STAYING part of the UK's "true single market" is the key to Scotland's future economic success, Business Secretary Vince Cable will claim today.

Speaking in Glasgow to coincide with the launch of the UK Government's fourth in a series of papers on Scottish independence, Mr Cable will say a "Yes" vote in next year's referendum would "create barriers that would hamper trade with the rest of the UK, which is by far Scotland's most important market".

Mr Cable will note how these barriers could also damage the prospects for the rest of the UK, for which Scotland is currently the second largest market.

Stressing how Scottish exports to the rest of the UK, excluding North Sea oil and gas, totalled £46 billion in 2011, Mr Cable is due to point out how this is double the level of exports to the rest of the world and four times the level exported to the EU.

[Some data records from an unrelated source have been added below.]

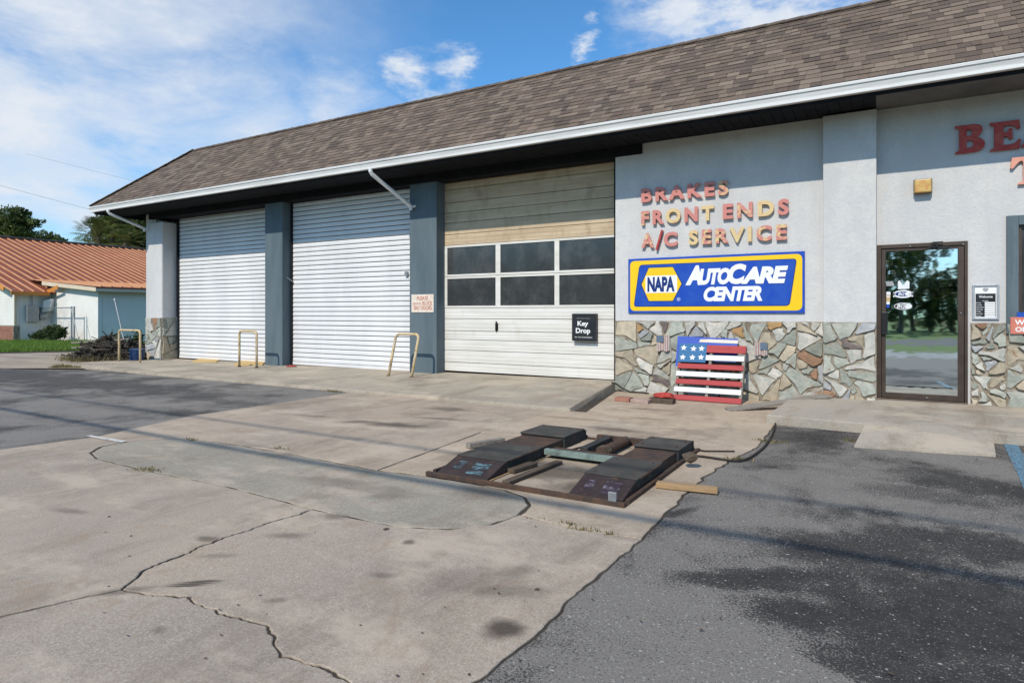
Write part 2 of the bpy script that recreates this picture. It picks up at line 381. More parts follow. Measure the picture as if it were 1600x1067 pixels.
M['brick'] = mat('brick', (.36,.17,.12), (.27,.12,.085), 9, .9, bump=.5, bsc=60, grain=.15)
M['paver'] = mat('pink_paver', (.40,.29,.24), (.33,.24,.2), 12, .9, bump=.5, bsc=60, grain=.15)
M['rubber'] = mat('black_hose', (.02,.018,.016), (.04,.032,.026), 12, .75)
M['asphalt_felt'] = M['felt']
M['blue_tarp'] = mat('blue_plastic', (.01,.045,.14), (.008,.03,.09), 9, .45, 0, .4)
M['galv'] = mat('galvanised_steel', (.33,.35,.36), (.26,.28,.29), 8, .5, .6, .5)
# neighbour
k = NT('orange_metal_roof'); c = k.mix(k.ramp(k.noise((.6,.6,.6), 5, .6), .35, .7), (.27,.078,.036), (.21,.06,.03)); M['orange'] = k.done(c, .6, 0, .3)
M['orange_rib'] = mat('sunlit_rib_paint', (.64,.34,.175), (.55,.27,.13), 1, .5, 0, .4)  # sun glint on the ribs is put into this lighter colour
M['house_white'] = mat('white_siding', (.77,.75,.71), (.71,.69,.65), 1.2, .8, bump=.2, bsc=20)
M['cream'] = mat('cream_trim', (.66,.56,.42), (.60,.5,.37), 4, .7)
M['orange_trim'] = mat('orange_trim', (.62,.24,.05), None, 1, .6)
M['paint_blue'] = None
# leaves, grass
def leafm(name, a, b, sc=1.5):
    k = NT(name); c = k.mix(k.ramp(k.noise(sc, 5, .7), .35, .65), a, b); oi = k.attr(); c = k.mix(1, c, oi, 'MULTIPLY'); k.b.inputs['Subsurface Weight'].default_value = 0
    m = k.done(c, .6, 0, .25)
    tr = k.n('ShaderNodeBsdfTranslucent'); k.put(tr.inputs[0], c); ms = k.n('ShaderNodeMixShader'); ms.inputs[0].default_value = .3
    out = k.t.nodes['Material Output']; k.t.links.new(k.b.outputs[0], ms.inputs[1]); k.t.links.new(tr.outputs[0], ms.inputs[2]); k.t.links.new(ms.outputs[0], out.inputs[0]); return m
M['oak'] = leafm('oak_leaves', (.055,.085,.022), (.095,.125,.035)); M['palm'] = leafm('palm_leaves', (.10,.13,.04), (.17,.18,.065), 3)
M['shrub'] = leafm('shrub_leaves', (.035,.06,.02), (.06,.09,.03), 3); M['grass'] = leafm('grass_blades', (.13,.235,.035), (.19,.28,.06), .8)
M['dry'] = leafm('dry_grass', (.24,.19,.09), (.16,.14,.06), 2)
M['bark'] = mat('bark', (.12,.095,.075), (.075,.06,.045), 9, .95, bump=.8, bsc=30, bdist=.02)
M['brush'] = mat('rotten_branches', (.085,.07,.055), (.035,.03,.024), 6, .95, bump=.6, bsc=40)
# concrete
stain_px = [((785,985), .11,.10,.3,.85), ((640,848),.05,.05,0,.7), ((620,665),.55,.22,.1,.75), ((560,660),.35,.15,.5,.6), ((690,655),.5,.1,.2,.5),
            ((430,620),.9,.25,.1,.3), ((800,925),.28,.1,.5,.4), ((800,895),.18,.1,.9,.4), ((305,912),.12,.03,.9,.3), ((325,843),.1,.06,.2,.6), ((450,838),.16,.07,.4,.45), ((520,808),.14,.08,.2,.5),
            ((340,870),.14,.05,.6,.35), ((430,940),.08,.04,.6,.4), ((960,672),.5,.13,.0,.6), ((900,655),.7,.10,.05,.35), ((1060,672),.3,.05,.1,.35), ((250,985),.05,.04,.1,.4),
            ((760,770),.35,.25,.2,.45), ((880,740),.5,.35,.4,.7), ((610,775),.2,.14,.2,.35), ((1010,655),.3,.06,.1,.5), ((290,917),.14,.014,.62,.9), ((300,914),.16,.014,.62,.9), ((312,911),.15,.013,.62,.9), ((322,909),.11,.012,.62,.8), ((190,925),.2,.05,.9,.5), ((820,720),.9,.12,.1,.5), ((930,765),.5,.3,.3,.75), ((1010,640),.5,.1,.1,.5), ((700,640),.5,.2,.1,.55), ((480,650),.5,.12,.1,.4), ((110,800),.2,.06,.2,.4), ((600,900),.1,.05,.4,.45), ((895,1010),.12,.06,.5,.5), ((420,700),.5,.05,.1,.35), ((150,620),.3,.1,.2,.2), ((730,905),.35,.2,.9,.3), ((560,760),.8,.16,.1,.35)]
st = [((g(*p).x, g(*p).y), a, b, an, s_) for p, a, b, an, s_ in stain_px]
def concrete(name, stains, c1, c2, c3):
    k = NT(name)
    c = k.mix(k.ramp(k.noise((.9,.55,1), 6, .62), .33, .68), c1, c2)
    c = k.mix(k.ramp(k.noise((3.2,1.1,3), 6, .7), .50, .72, 0, .65), c, c3)
    c = k.mix(1.0, c, k.mix(k.noise(.33, 4, .6), (.74,.75,.77), (1.2,1.17,1.13)), 'MULTIPLY')
    c = k.mix(1.0, c, k.attr(), 'MULTIPLY')
    sp = k.noise(115, 3, .8); c = k.mix(k.ramp(sp, .49, .66, 0, .45), c, (.60,.55,.48)); c = k.mix(k.ramp(sp, .47, .32, 0, .5), c, (.13,.11,.09)); s3 = k.noise(46, 3, .85); c = k.mix(k.ramp(s3, .54, .68, 0, .18), c, (.54,.50,.44)); c = k.mix(k.ramp(s3, .45, .32, 0, .2), c, (.15,.128,.105))
    c = k.mix(k.ramp(k.noise((1.5,.65,1.5), 7, .72, .4), .46, .68, 0, .62), c, (.195,.155,.115)); c = k.mix(k.ramp(k.noise((.8,1.4,1), 6, .7), .48, .64, 0, .6), c, (.52,.43,.33)); c = k.mix(k.ramp(k.noise((2.6,1.5,1), 6, .75, .6), .54, .66, 0, .45), c, (.30,.215,.145))
    c = k.mix(k.ramp(k.noise((7,3.5,7), 6, .75), .58, .74, 0, .35), c, (.15,.125,.10))
    if stains:
        b = k.blobs(stains, .35, 5.5); c = k.mix(b, c, (.045,.034,.026))
    k.bump(k.math('ADD', k.math('MULTIPLY', k.noise(150, 3, .7), .5), k.noise(9, 5, .6)), .4, .006)
    return k.done(c, .9, 0, .25)
M['concrete'] = concrete('worn_concrete', st, (.405,.335,.26), (.345,.295,.24), (.285,.24,.19))
M['ramp_conc'] = concrete('drive_concrete', [((g(345,585).x, g(345,585).y), .9, .2, 0, .25)], (.36,.315,.245), (.30,.265,.21), (.25,.215,.17))
M['walk_conc'] = concrete('walk_concrete', None, (.38,.34,.28), (.33,.30,.25), (.29,.26,.21))
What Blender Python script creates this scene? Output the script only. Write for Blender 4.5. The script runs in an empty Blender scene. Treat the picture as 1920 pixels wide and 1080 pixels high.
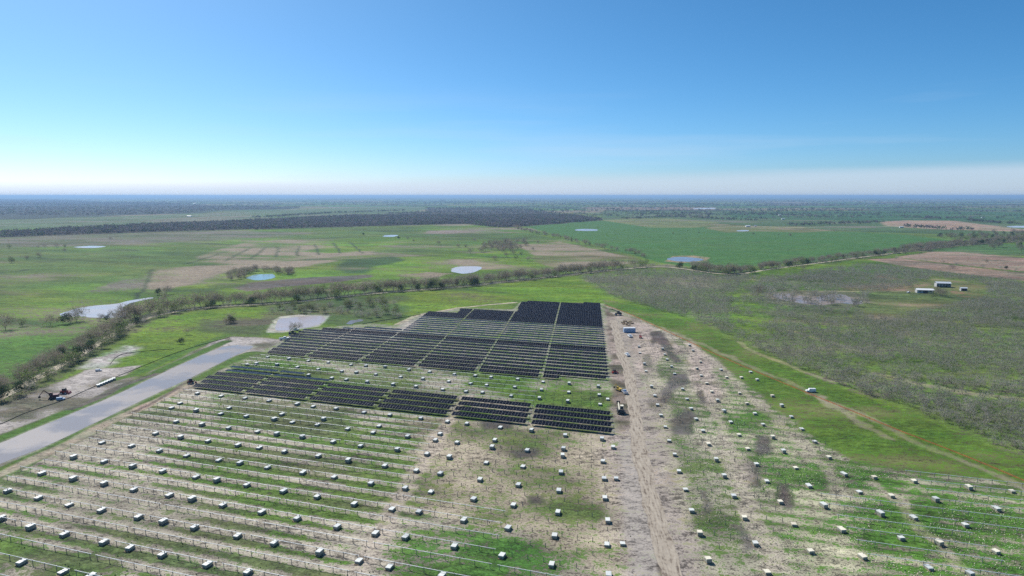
import bpy, math, random
import numpy as np
from mathutils import Vector, Matrix, Euler
R = math.radians
SC = bpy.context.scene
COL = SC.collection
random.seed(7); rng = np.random.default_rng(7)

# ------------------------------------------------------------------ camera, world, sun
CAM_H = 75.0; FPX = 1280.0; TILT = math.atan(173.0/FPX)
cd = bpy.data.cameras.new('camera'); cam = bpy.data.objects.new('camera', cd); COL.objects.link(cam)
cam.location = (0, 0, CAM_H); cam.rotation_euler = (math.pi/2-TILT, 0, 0)
cd.sensor_width = 36; cd.lens = 24.0; cd.clip_start = 1; cd.clip_end = 200000
SC.camera = cam
SUN_AZ, SUN_EL = R(-40), R(46)          # azimuth measured clockwise from +Y (away from camera)
world = bpy.data.worlds.new('World'); SC.world = world; world.use_nodes = True
wt = world.node_tree; wn = wt.nodes; wl = wt.links; wn.clear()
sky = wn.new('ShaderNodeTexSky'); sky.sky_type = 'NISHITA'; sky.sun_disc = False
sky.sun_elevation = SUN_EL; sky.sun_rotation = SUN_AZ
sky.altitude = 200; sky.air_density = 0.6; sky.dust_density = 0.9; sky.ozone_density = 4.2
bg = wn.new('ShaderNodeBackground'); bg.inputs['Strength'].default_value = 0.080
wo = wn.new('ShaderNodeOutputWorld')
# thin stratus veil low in the sky, thickest to the right
tc = wn.new('ShaderNodeTexCoord'); sx = wn.new('ShaderNodeSeparateXYZ'); wl.new(tc.outputs['Generated'], sx.inputs[0])
def wmath(op, a, b=None, c=None, clamp=False):
    m = wn.new('ShaderNodeMath'); m.operation = op; m.use_clamp = clamp
    for i, v in enumerate((a, b, c)):
        if v is None: continue
        if isinstance(v, (int, float)): m.inputs[i].default_value = v
        else: wl.new(v, m.inputs[i])
    return m.outputs[0]
mp = wn.new('ShaderNodeMapping'); mp.inputs['Scale'].default_value = (2.0, 2.0, 40.0); wl.new(tc.outputs['Generated'], mp.inputs[0])
nz = wn.new('ShaderNodeTexNoise'); nz.inputs['Scale'].default_value = 1.6; nz.inputs['Detail'].default_value = 5; wl.new(mp.outputs[0], nz.inputs['Vector'])
edge = wmath('MULTIPLY_ADD', sx.outputs[0], 0.022, 0.026)            # top of the veil rises to the right
edge = wmath('ADD', edge, wmath('MULTIPLY', wmath('SUBTRACT', nz.outputs[0], 0.5), 0.012))
ve = wn.new('ShaderNodeMapRange'); ve.interpolation_type = 'SMOOTHSTEP'
wl.new(wmath('SUBTRACT', edge, sx.outputs[2]), ve.inputs[0]); ve.inputs[1].default_value = -0.006; ve.inputs[2].default_value = 0.012
ve.inputs[3].default_value = 0; ve.inputs[4].default_value = 0.6
mp2 = wn.new('ShaderNodeMapping'); mp2.inputs['Scale'].default_value = (1.5, 3.0, 22.0); wl.new(tc.outputs['Generated'], mp2.inputs[0])
nz2 = wn.new('ShaderNodeTexNoise'); nz2.inputs['Scale'].default_value = 1.5; nz2.inputs['Detail'].default_value = 6; wl.new(mp2.outputs[0], nz2.inputs['Vector'])
wisp = wn.new('ShaderNodeMapRange'); wl.new(nz2.outputs[0], wisp.inputs[0]); wisp.inputs[1].default_value = 0.55; wisp.inputs[2].default_value = 0.8
wisp.inputs[3].default_value = 0; wisp.inputs[4].default_value = 0.38
lowz = wn.new('ShaderNodeMapRange'); wl.new(sx.outputs[2], lowz.inputs[0]); lowz.inputs[1].default_value = 0.16; lowz.inputs[2].default_value = 0.02
cover = wmath('MAXIMUM', ve.outputs[0], wmath('MULTIPLY', wisp.outputs[0], lowz.outputs[0]))
mx = wn.new('ShaderNodeMix'); mx.data_type = 'RGBA'; wl.new(cover, mx.inputs[0]); hsv = wn.new('ShaderNodeHueSaturation'); hsv.inputs['Saturation'].default_value = 1.14; wl.new(sky.outputs[0], hsv.inputs['Color']); 
sp_ = wn.new('ShaderNodeSeparateColor'); wl.new(hsv.outputs[0], sp_.inputs[0]); cc_ = wn.new('ShaderNodeCombineColor')
r_b = wmath('POWER', wmath('DIVIDE', sp_.outputs[0], sp_.outputs[2]), .33)
g_ = wmath('MULTIPLY', sp_.outputs[1], .985); b_ = wmath('MAXIMUM', wmath('MULTIPLY', sp_.outputs[2], 1.03), wmath('MULTIPLY', g_, 1.10))
r_ = wmath('MINIMUM', wmath('MULTIPLY', wmath('MULTIPLY', sp_.outputs[0], .93), r_b), wmath('MULTIPLY', g_, .93))
wl.new(r_, cc_.inputs[0]); wl.new(g_, cc_.inputs[1]); wl.new(b_, cc_.inputs[2]); wl.new(cc_.outputs[0], mx.inputs[6])
mx.inputs[7].default_value = (4.9, 5.7, 6.8, 1)
wl.new(mx.outputs[2], bg.inputs['Color']); wl.new(bg.outputs[0], wo.inputs['Surface'])

sd = bpy.data.lights.new('sun', 'SUN'); sd.energy = 3.4; sd.angle = R(0.53); sd.color = (1.0, 0.955, 0.89)
so = bpy.data.objects.new('sun', sd); COL.objects.link(so)
sdir = Vector((math.cos(SUN_EL)*math.sin(SUN_AZ), math.cos(SUN_EL)*math.cos(SUN_AZ), math.sin(SUN_EL)))
so.rotation_euler = sdir.to_track_quat('Z', 'Y').to_euler(); so.location = (0, 0, 500)
SC.view_settings.view_transform = 'Standard'; SC.view_settings.look = 'None'
SC.view_settings.exposure = 0.72; SC.view_settings.gamma = 1.0
SC.cycles.max_bounces = 6; SC.cycles.volume_bounces = 0; SC.cycles.transparent_max_bounces = 6
SC.cycles.use_denoising = False

# ------------------------------------------------------------------ geometry of the place
def at(px, py, z=0.0):
    """point of the plane z seen at pixel px,py of the 1920x1080 photograph"""
    x = (px-960)/FPX; y = (540-py)/FPX
    d = (x, math.cos(TILT)+y*math.sin(TILT), -math.sin(TILT)+y*math.cos(TILT))
    s = (CAM_H-z)/-d[2]
    return (d[0]*s, d[1]*s)
def pts(*p): return np.array([at(*q) for q in p])
ROWA = R(18.6); RX = np.array([math.cos(ROWA), -math.sin(ROWA)]); RN = np.array([math.sin(ROWA), math.cos(ROWA)])
def uvw(u, v): return u*RX[0]+v*RN[0], u*RX[1]+v*RN[1]
def to_uv(p): return p[0]*RX[0]+p[1]*RX[1], p[0]*RN[0]+p[1]*RN[1]
PITCH = 5.75; V0 = 98.6
def row_v(k): return V0+PITCH*k
def gap_u(i, v): return -35.5-28.5*i-0.219*(v-210.0)      # aisle lines between the tables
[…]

Mr Cable will also note how within the UK there are no internal barriers to the flow of goods, services, capital and people whereas trade between independent nations involves red tape, costs such as VAT as well as payment and reporting requirements.

He will set out the benefits of Scots firms retaining membership of the UK, such as a common set of business regulations; an integrated infrastructure for telecommunications, broadband, postal services and transport and a wide UK tax base that enables long-term investment in major projects.

The Business Secretary will also claim that access to the UK market and a highly skilled workforce has helped Scotland remain an attractive destination for foreign investment.

"The Union works for businesses on both sides of the Border," Mr Cable will insist. "Scotland is famous for its world-class products and enterprising spirit; the UK's truly free, integrated and growing market helps Scottish firms exploit these to the full.

"The last thing firms need is a new set of rules and regulations, new costs on exports, a smaller labour market and less reliable support for innovation and knowledge transfer."